Volodymyr Zelensky hailed a “powerful day” in Ukraine’s counter-offensive highlighting fierce fighting near the eastern town of Bakhmut.
Ukraine’s president also said Putin’s war was “gradually returning to Russia’s territory - to its symbolic centres” - after a drone attack on Moscow.
A senior Ukrainian official stressed that there had been heavy fighting in the northeast of the country on Sunday, with Kyiv’s forces holding their lines and making gains in some areas.
Russia’s military said it had halted Ukrainian forces in the north-east.

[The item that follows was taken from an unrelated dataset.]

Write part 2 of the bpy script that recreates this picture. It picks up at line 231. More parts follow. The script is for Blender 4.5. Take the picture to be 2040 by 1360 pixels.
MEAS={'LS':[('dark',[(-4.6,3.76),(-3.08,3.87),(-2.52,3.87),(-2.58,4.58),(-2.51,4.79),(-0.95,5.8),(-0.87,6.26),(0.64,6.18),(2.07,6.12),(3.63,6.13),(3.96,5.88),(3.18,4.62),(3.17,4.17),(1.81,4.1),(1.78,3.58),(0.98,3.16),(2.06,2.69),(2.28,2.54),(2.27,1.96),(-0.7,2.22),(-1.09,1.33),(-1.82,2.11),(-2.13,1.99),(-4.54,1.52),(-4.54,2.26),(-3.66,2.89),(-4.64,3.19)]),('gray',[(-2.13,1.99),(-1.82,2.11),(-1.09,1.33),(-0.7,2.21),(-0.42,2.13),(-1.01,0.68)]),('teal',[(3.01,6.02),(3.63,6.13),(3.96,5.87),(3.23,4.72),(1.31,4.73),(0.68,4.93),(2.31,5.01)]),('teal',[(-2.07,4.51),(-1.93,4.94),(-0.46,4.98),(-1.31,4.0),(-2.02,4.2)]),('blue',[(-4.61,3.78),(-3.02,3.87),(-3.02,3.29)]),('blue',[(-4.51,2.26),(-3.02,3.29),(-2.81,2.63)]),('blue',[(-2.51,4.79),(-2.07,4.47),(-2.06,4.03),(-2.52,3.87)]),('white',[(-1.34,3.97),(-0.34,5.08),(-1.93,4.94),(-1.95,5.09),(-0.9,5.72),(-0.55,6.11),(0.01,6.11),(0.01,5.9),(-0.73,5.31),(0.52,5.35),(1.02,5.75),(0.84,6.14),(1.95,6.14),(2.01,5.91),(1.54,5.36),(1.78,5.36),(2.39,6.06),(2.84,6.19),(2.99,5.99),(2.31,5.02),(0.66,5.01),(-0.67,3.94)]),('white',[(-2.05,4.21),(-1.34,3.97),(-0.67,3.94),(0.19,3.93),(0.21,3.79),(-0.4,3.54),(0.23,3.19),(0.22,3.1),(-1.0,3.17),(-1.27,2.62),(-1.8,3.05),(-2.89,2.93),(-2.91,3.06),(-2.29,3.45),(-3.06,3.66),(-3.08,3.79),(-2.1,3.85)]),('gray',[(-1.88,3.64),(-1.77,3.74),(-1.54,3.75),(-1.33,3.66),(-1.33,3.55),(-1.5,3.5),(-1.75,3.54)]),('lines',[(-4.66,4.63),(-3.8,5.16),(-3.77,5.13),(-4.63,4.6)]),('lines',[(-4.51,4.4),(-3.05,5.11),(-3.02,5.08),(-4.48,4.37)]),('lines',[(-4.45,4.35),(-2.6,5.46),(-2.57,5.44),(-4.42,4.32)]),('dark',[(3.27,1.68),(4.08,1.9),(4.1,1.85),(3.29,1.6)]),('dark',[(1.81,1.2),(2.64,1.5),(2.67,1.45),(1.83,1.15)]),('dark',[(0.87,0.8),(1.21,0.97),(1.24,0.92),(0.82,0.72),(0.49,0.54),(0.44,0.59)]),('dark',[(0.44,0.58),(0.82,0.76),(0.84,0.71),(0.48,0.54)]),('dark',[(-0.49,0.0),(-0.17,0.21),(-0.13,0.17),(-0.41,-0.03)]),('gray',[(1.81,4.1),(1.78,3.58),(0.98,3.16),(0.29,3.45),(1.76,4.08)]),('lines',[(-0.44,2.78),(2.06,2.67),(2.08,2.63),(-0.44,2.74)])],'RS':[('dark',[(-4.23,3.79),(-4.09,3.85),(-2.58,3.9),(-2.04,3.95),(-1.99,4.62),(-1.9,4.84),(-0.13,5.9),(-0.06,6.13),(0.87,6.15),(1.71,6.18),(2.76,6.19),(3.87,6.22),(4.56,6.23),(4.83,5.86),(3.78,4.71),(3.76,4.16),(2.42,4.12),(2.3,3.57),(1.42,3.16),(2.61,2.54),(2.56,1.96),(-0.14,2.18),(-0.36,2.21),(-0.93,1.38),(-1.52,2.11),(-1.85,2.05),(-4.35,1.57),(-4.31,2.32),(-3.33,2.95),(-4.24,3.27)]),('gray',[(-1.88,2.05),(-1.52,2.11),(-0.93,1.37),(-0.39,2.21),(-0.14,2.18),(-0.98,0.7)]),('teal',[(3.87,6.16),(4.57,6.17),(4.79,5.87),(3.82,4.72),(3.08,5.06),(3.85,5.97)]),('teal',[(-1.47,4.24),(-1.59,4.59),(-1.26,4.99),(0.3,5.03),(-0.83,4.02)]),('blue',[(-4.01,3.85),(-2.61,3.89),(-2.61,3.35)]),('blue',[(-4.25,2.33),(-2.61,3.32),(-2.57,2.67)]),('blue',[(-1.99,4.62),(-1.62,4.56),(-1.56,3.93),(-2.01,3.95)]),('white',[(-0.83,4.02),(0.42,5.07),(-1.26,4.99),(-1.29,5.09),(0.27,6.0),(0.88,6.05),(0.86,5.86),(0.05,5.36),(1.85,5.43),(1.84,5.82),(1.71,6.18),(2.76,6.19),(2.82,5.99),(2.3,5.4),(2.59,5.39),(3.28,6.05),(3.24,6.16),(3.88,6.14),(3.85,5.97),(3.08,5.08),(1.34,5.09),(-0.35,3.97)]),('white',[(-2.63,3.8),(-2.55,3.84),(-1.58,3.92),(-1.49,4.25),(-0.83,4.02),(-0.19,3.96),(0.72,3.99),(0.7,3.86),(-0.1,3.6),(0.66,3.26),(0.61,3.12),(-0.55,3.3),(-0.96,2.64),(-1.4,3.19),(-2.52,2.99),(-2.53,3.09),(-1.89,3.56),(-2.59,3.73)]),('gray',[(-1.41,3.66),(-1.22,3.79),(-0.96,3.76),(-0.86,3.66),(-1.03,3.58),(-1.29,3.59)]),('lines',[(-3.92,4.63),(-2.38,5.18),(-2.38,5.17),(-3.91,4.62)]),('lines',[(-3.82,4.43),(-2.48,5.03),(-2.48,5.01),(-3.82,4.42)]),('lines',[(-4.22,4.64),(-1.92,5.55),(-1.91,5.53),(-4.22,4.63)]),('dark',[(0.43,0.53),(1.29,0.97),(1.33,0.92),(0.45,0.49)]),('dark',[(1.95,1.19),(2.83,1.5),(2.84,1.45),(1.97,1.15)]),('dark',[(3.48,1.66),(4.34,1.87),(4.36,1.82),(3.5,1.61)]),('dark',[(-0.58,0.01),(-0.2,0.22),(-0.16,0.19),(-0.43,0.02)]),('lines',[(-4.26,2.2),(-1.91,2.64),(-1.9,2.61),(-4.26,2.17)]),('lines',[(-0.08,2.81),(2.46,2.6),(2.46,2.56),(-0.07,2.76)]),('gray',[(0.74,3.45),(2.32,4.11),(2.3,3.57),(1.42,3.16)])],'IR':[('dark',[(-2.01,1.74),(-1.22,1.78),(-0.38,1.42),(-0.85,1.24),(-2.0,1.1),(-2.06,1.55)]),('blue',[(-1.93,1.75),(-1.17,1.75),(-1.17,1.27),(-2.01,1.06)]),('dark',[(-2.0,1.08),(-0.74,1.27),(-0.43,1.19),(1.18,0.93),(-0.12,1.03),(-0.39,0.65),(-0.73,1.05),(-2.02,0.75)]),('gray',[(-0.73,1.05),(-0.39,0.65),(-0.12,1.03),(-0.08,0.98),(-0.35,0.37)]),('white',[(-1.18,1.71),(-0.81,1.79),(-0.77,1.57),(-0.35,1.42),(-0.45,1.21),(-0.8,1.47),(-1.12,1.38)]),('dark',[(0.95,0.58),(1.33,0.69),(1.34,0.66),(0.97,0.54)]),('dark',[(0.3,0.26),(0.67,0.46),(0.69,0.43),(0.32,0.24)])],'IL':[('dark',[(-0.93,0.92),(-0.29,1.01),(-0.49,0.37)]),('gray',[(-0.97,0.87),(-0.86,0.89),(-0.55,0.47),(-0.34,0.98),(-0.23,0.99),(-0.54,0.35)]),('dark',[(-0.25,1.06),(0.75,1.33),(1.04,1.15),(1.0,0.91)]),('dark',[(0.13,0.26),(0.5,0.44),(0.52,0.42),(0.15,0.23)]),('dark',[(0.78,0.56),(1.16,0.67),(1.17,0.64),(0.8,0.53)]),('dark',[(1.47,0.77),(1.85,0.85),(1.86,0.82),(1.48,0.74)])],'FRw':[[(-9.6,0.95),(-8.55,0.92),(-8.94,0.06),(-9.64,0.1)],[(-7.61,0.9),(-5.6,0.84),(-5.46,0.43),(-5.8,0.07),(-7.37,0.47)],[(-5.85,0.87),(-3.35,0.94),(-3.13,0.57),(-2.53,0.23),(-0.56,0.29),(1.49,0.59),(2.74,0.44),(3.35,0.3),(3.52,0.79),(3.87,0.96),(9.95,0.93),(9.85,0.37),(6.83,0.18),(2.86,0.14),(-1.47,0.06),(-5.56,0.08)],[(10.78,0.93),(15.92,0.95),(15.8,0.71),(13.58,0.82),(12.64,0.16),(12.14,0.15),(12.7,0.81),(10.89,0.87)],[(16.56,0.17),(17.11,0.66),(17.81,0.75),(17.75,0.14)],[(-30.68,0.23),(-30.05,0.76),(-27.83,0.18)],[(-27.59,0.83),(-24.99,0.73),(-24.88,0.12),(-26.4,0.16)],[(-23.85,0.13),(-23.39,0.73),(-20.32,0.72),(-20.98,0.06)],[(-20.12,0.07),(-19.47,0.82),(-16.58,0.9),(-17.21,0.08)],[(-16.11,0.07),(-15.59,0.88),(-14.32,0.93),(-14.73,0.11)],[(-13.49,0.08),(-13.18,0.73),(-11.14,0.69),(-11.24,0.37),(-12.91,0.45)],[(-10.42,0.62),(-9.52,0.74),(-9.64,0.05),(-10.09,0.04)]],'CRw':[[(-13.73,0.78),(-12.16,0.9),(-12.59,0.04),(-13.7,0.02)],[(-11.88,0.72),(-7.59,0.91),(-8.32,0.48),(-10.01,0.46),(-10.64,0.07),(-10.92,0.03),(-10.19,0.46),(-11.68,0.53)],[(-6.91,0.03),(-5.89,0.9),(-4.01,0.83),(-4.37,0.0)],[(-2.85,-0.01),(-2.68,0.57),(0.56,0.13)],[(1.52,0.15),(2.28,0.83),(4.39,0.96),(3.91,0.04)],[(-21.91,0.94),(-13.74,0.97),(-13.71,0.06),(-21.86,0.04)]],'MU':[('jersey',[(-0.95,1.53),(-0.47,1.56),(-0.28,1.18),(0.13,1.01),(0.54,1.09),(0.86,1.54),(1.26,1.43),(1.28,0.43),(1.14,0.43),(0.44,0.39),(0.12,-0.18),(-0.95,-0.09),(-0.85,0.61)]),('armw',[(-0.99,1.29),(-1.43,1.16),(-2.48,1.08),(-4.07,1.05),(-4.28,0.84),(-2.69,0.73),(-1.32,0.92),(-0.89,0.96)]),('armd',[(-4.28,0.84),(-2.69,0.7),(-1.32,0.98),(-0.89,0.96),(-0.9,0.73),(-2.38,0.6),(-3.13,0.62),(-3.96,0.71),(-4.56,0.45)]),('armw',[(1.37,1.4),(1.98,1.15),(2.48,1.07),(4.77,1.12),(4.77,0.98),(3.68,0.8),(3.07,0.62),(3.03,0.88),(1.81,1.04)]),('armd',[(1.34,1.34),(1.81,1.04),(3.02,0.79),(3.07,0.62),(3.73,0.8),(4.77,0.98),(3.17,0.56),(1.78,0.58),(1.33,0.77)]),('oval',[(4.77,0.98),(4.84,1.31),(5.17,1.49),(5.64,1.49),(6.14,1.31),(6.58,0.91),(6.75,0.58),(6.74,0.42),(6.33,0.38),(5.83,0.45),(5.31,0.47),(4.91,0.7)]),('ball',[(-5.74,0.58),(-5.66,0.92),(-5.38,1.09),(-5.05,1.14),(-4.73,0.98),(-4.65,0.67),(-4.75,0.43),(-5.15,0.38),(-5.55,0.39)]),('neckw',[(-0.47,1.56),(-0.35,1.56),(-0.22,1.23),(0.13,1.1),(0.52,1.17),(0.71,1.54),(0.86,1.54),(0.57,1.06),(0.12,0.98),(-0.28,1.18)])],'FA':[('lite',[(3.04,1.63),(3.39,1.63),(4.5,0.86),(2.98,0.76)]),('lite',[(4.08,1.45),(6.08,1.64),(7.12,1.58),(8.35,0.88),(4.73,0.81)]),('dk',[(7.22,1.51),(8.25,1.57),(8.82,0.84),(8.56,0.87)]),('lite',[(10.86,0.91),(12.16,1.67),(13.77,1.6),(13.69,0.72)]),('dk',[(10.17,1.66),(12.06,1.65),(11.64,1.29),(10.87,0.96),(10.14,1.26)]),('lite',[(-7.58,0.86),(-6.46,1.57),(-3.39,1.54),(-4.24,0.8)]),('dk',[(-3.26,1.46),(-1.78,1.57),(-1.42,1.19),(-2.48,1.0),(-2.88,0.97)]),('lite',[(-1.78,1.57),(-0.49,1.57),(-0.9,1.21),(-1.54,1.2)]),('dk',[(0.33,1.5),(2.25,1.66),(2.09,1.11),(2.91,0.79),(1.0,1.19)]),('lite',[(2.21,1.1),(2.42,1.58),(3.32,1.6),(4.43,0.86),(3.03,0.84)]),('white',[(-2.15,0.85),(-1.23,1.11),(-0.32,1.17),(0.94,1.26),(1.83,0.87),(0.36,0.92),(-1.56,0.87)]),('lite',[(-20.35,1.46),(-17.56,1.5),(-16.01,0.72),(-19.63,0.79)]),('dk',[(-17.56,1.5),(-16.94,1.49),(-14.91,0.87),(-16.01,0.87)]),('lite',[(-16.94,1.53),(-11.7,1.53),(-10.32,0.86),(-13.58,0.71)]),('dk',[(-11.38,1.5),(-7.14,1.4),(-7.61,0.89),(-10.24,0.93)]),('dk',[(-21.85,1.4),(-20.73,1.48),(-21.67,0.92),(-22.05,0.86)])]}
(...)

The military also said it brought down down three Ukrainian drones which had tried to strike Moscow and damaged a high-rise building reported to house government offices.
But in his daily address on Sunday, Mr Zelensky said: “Thank you all for this day at the front - a good day, a powerful day. Bakhmut direction, other very hot and painful areas in Donbas: Avdiivka, Maryinka, and, of course, the southern directions...
“The 5th assault brigade, the 80th separate airborne assault brigade, the 92nd separate and 110th separate mechanized brigades are very, very strong... The marines of the 35th and 36th brigades, the paratroopers of the famous “Seventy-ninth”, the 47th separate mechanized brigade, the artillerymen of the 55th separate brigade. Well done, warriors!”
Ukraine has not directly claimed responsibility for the drone attacks on Moscow.
But Mr Zelensky added: “Gradually, the war is returning to the territory of Russia - to its symbolic centres and military bases, and this is an inevitable, natural and absolutely fair process.”
Russian forces launched the latest in a series of night-time air attacks, striking what officials said was a “non-residential building” in the northeastern city of Kharkiv. The hit started a fire but there were no reports of casualties.
Mr Zelensky reported that the death toll in a Russian strike on a school in the northern town of Sumy on Saturday had risen to two after rescue teams cleared rubble from the site.
Ukrainian Deputy Defence Minister Hanna Maliar said Russian forces were “trying to drive us out” of elevated positions in the northeast occupied by Putin’s army after its February 2022 invasion, but retaken later by Ukrainian troops.
The Russians’ key task, she told national television, was to “divert our forces from the Bakhmut area, where we have a successful offensive”.
“They have attacked endlessly this week. But our troops resist the attacks and sometimes push them back with heavy losses,” she said.
Ms Maliar said the Russians had suffered “no fewer losses than during the heated battles in Bakhmut”, which fell to Russian forces after more than ten months of fighting.
This claim could not be independently verified.
Ukraine last month launched a counter-offensive focusing on a southward campaign to drive a wedge between Russian forces holding territory in the east and the annexed Crimean peninsula, and on winning back ground around Bakhmut.
But fierce fighting has also flared around the Ukrainian -held northeastern towns of Kupiansk and Lyman.
Ms Maliar said Russian forces were also “tenaciously trying to seize back” areas on the southern front taken by Ukraine.
Ukraine, she said, had recaptured 200 sq. km. (77 sq. miles) in the south, but advances were limited by entrenched Russian positions and mines.
Russia’s Defence Ministry, in its daily account of military activity, said its forces had spotted and deployed rockets to destroy an аrmoured brigade of Ukrainian troops near Svatove, a key Russian-held town in the northeast.
Russian forces, it said, had also repelled four Ukrainian attacks near the town of Lyman, further south.